Dynamic programming knapsack solution

  • I wrote a solution to the Knapsack problem in Python, using a bottom-up dynamic programming algorithm. It correctly computes the optimal value, given a list of items with values and weights, and a maximum allowed weight.



    Any critique on code style, comment style, readability, and best-practice would be greatly appreciated. I'm not sure how Pythonic the code is; filling in a matrix seems like a natural way of implementing dynamic programming, but it doesn't "feel" Pythonic (and is that a bad thing, in this case?).
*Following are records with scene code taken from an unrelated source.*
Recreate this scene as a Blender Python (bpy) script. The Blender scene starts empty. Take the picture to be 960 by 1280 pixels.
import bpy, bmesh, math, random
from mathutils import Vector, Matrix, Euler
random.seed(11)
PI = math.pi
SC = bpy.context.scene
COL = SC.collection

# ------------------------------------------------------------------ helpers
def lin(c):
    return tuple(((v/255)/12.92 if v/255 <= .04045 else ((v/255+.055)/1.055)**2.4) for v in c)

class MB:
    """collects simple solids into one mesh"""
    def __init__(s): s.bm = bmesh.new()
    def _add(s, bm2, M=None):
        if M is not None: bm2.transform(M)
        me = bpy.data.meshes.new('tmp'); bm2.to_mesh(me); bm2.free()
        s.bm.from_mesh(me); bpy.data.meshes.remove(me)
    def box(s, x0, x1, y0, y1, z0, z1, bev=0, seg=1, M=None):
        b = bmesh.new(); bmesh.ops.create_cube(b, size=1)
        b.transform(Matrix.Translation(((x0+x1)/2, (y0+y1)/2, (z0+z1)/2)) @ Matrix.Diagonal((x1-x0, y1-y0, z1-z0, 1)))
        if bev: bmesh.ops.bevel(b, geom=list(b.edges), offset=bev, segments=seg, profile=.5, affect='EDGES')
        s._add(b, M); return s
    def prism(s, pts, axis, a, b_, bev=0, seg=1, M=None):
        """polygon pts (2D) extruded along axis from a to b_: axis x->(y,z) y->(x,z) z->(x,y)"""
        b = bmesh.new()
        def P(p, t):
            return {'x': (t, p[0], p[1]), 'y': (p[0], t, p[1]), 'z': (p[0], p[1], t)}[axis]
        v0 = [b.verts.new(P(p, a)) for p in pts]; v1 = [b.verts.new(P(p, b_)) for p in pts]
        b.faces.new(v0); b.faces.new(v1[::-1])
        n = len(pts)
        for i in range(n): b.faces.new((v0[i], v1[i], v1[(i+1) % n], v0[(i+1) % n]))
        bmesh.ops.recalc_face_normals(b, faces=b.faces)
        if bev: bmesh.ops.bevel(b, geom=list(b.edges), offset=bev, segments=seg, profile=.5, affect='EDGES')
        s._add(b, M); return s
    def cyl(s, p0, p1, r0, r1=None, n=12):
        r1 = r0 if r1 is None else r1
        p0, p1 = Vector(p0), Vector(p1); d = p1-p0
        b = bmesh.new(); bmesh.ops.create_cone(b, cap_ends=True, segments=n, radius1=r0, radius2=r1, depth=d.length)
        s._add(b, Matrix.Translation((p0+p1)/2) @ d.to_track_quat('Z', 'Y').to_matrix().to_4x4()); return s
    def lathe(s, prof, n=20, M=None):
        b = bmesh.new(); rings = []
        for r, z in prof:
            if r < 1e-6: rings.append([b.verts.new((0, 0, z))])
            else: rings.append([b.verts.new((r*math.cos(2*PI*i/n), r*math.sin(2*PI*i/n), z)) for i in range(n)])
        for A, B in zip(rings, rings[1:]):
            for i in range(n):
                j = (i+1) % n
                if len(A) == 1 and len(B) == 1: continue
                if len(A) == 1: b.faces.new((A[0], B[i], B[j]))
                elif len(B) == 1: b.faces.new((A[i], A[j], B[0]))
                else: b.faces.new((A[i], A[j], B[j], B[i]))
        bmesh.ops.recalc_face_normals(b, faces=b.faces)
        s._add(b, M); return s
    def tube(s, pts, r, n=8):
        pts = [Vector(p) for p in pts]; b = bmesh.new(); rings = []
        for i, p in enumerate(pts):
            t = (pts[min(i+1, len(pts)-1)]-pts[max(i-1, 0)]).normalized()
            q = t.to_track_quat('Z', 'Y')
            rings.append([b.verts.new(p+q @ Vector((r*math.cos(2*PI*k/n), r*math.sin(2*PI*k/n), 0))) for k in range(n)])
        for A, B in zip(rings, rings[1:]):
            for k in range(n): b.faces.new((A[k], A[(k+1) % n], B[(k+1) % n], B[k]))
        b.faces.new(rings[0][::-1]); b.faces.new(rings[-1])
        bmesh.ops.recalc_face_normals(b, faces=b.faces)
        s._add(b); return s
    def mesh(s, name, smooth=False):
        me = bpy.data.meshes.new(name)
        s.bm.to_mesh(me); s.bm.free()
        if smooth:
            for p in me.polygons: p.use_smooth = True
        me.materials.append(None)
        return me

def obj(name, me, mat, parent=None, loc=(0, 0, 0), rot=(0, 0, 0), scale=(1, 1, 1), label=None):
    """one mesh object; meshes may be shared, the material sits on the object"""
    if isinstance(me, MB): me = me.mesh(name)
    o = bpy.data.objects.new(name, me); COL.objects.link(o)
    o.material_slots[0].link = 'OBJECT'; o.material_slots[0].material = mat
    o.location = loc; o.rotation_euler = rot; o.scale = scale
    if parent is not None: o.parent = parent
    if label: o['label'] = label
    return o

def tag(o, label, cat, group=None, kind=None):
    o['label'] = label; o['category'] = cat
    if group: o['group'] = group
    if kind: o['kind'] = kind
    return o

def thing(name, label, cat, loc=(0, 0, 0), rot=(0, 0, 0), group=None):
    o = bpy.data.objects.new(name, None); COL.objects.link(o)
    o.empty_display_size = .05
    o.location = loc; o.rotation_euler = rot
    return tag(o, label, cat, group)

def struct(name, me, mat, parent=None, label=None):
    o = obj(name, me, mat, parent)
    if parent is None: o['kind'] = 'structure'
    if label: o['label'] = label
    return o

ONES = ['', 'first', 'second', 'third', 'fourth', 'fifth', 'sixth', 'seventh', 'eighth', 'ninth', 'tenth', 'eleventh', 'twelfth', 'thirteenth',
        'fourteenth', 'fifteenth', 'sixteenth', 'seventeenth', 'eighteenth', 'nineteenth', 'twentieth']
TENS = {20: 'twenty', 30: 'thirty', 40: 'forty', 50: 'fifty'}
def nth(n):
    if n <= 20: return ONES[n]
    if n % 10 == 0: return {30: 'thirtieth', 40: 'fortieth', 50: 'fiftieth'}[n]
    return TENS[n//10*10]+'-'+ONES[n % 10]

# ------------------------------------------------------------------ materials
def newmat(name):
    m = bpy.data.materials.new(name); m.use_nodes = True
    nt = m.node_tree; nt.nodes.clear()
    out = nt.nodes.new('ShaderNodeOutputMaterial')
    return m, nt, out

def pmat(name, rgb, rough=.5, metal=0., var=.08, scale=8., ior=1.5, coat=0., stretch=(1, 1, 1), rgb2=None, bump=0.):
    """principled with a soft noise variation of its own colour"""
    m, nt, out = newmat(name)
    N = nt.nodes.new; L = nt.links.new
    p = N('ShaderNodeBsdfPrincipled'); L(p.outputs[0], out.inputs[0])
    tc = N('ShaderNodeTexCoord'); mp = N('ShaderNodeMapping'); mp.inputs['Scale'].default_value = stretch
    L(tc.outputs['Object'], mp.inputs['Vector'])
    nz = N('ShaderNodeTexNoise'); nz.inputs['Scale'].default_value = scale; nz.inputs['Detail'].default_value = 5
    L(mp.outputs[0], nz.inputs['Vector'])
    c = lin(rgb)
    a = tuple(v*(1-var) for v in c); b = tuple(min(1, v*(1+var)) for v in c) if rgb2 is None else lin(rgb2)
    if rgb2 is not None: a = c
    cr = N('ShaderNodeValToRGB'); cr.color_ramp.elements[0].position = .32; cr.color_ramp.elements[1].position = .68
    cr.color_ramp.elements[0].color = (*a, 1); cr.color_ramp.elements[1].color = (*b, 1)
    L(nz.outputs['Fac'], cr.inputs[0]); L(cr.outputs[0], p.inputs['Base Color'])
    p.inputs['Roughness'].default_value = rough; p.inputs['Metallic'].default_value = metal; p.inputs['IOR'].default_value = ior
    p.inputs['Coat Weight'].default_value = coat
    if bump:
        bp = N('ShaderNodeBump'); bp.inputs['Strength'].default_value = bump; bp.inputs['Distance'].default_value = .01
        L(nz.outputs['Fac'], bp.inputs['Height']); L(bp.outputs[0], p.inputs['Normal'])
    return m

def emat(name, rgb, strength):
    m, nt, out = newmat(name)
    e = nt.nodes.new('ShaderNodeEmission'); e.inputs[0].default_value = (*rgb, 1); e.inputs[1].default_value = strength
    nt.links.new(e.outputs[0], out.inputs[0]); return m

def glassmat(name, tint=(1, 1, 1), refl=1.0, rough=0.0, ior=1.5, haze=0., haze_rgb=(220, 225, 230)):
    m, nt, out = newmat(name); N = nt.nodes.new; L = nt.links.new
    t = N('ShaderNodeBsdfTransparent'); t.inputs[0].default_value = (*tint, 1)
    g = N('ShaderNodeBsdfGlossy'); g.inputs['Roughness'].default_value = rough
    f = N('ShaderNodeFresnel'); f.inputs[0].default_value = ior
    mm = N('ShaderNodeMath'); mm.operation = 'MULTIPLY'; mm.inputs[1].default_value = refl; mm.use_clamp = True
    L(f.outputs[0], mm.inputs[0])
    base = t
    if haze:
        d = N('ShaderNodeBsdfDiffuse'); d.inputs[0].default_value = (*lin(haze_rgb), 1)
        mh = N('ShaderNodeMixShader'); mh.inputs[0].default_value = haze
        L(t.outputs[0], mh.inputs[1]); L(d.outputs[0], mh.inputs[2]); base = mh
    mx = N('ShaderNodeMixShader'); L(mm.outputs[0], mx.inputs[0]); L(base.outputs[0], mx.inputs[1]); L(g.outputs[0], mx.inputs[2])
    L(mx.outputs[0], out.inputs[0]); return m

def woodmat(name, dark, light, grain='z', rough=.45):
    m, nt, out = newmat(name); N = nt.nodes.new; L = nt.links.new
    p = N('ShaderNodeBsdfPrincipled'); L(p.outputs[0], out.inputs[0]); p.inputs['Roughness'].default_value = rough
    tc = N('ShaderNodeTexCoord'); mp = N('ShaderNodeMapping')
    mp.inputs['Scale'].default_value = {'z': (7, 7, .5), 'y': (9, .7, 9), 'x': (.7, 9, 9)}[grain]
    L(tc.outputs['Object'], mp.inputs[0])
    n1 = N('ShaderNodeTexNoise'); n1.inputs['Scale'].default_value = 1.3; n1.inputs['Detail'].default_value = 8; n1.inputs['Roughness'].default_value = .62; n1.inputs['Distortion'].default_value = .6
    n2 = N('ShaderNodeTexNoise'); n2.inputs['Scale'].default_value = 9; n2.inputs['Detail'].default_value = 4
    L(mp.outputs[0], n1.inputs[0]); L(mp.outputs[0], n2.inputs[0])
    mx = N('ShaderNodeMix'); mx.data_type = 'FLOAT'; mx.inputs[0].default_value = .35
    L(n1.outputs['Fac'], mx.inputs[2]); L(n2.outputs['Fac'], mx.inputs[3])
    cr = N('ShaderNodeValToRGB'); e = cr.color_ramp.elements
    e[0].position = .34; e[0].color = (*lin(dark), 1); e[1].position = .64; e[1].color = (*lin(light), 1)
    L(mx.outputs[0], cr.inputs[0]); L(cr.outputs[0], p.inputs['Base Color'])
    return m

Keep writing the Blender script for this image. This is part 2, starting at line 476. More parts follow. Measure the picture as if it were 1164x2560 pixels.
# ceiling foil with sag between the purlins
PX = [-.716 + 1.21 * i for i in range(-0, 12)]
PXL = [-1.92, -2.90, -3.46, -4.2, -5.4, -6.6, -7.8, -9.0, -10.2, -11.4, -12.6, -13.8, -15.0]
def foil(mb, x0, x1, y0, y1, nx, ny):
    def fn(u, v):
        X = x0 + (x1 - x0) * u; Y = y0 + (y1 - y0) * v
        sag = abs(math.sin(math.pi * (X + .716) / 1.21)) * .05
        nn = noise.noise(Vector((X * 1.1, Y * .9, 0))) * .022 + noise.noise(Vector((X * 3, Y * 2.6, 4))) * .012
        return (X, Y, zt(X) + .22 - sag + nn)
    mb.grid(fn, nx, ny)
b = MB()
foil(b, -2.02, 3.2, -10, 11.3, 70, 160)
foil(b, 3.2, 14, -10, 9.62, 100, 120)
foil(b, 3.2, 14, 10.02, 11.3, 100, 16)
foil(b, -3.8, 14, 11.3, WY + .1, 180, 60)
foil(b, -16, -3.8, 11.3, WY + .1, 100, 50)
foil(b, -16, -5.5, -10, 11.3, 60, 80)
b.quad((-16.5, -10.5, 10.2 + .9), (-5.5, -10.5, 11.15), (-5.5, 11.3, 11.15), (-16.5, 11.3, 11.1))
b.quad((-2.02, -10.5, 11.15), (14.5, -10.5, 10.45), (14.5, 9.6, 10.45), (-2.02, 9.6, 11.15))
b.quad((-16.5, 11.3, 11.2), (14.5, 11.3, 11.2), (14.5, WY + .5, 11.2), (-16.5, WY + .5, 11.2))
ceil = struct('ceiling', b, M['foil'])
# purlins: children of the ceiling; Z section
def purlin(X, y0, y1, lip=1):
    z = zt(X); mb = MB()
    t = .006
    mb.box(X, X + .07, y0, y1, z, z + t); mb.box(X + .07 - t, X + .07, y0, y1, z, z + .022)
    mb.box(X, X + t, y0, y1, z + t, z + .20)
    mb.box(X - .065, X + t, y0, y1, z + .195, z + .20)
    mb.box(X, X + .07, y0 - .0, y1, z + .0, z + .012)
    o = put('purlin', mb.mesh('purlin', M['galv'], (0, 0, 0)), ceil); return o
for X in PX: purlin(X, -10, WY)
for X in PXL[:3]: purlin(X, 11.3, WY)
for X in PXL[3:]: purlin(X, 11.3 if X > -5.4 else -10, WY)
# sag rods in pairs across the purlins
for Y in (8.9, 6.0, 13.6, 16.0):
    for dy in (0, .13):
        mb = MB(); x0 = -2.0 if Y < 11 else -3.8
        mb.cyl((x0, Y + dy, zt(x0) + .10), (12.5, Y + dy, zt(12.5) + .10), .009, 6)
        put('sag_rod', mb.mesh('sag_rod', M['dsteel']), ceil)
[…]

    Note that the comments are a little on the verbose side; as I was writing the algorithm, I tried to be as explicit about each step as possible, since I was trying to understand it to the fullest extent possible. If they are excessive (or just plain incorrect), feel free to comment (hah!) on it.



    import sys

    def knapsack(items, maxweight):
    # Create an (N+1) by (W+1) 2-d list to contain the running values
    # which are to be filled by the dynamic programming routine.
    #
    # There are N+1 rows because we need to account for the possibility
    # of choosing from 0 up to and including N possible items.
    # There are W+1 columns because we need to account for possible
    # "running capacities" from 0 up to and including the maximum weight W.
    bestvalues = [[0] * (maxweight + 1)
    for i in xrange(len(items) + 1)]

    # Enumerate through the items and fill in the best-value table
    for i, (value, weight) in enumerate(items):
    # Increment i, because the first row (0) is the case where no items
    # are chosen, and is already initialized as 0, so we're skipping it
    i += 1
    for capacity in xrange(maxweight + 1):
    # Handle the case where the weight of the current item is greater
    # than the "running capacity" - we can't add it to the knapsack
    if weight > capacity:
    bestvalues[i][capacity] = bestvalues[i - 1][capacity]
    else:
    # Otherwise, we must choose between two possible candidate values:
    # 1) the value of "running capacity" as it stands with the last item
    # that was computed; if this is larger, then we skip the current item
    # 2) the value of the current item plus the value of a previously computed
    # set of items, constrained by the amount of capacity that would be left
    # in the knapsack (running capacity - item's weight)
    candidate1 = bestvalues[i - 1][capacity]
    candidate2 = bestvalues[i - 1][capacity - weight] + value

    # Just take the maximum of the two candidates; by doing this, we are
    # in effect "setting in stone" the best value so far for a particular
    # prefix of the items, and for a particular "prefix" of knapsack capacities
    bestvalues[i][capacity] = max(candidate1, candidate2)

    # Reconstruction
    # Iterate through the values table, and check
    # to see which of the two candidates were chosen. We can do this by simply
    # checking if the value is the same as the value of the previous row. If so, then
    # we say that the item was not included in the knapsack (this is how we arbitrarily
    # break ties) and simply move the pointer to the previous row. Otherwise, we add
    # the item to the reconstruction list and subtract the item's weight from the
    # remaining capacity of the knapsack. Once we reach row 0, we're done
    reconstruction = []
    i = len(items)
    j = maxweight
    while i > 0:
    if bestvalues[i][j] != bestvalues[i - 1][j]:
    reconstruction.append(items[i - 1])
    j -= items[i - 1][1]
    i -= 1

    # Reverse the reconstruction list, so that it is presented
    # in the order that it was given
    reconstruction.reverse()

    # Return the best value, and the reconstruction list
    return bestvalues[len(items)][maxweight], reconstruction


    if __name__ == '__main__':
    if len(sys.argv) != 2:
    print('usage: knapsack.py [file]')
    sys.exit(1)

    filename = sys.argv[1]
    with open(filename) as f:
    lines = f.readlines()

    maxweight = int(lines[0])
    items = [map(int, line.split()) for line in lines[1:]]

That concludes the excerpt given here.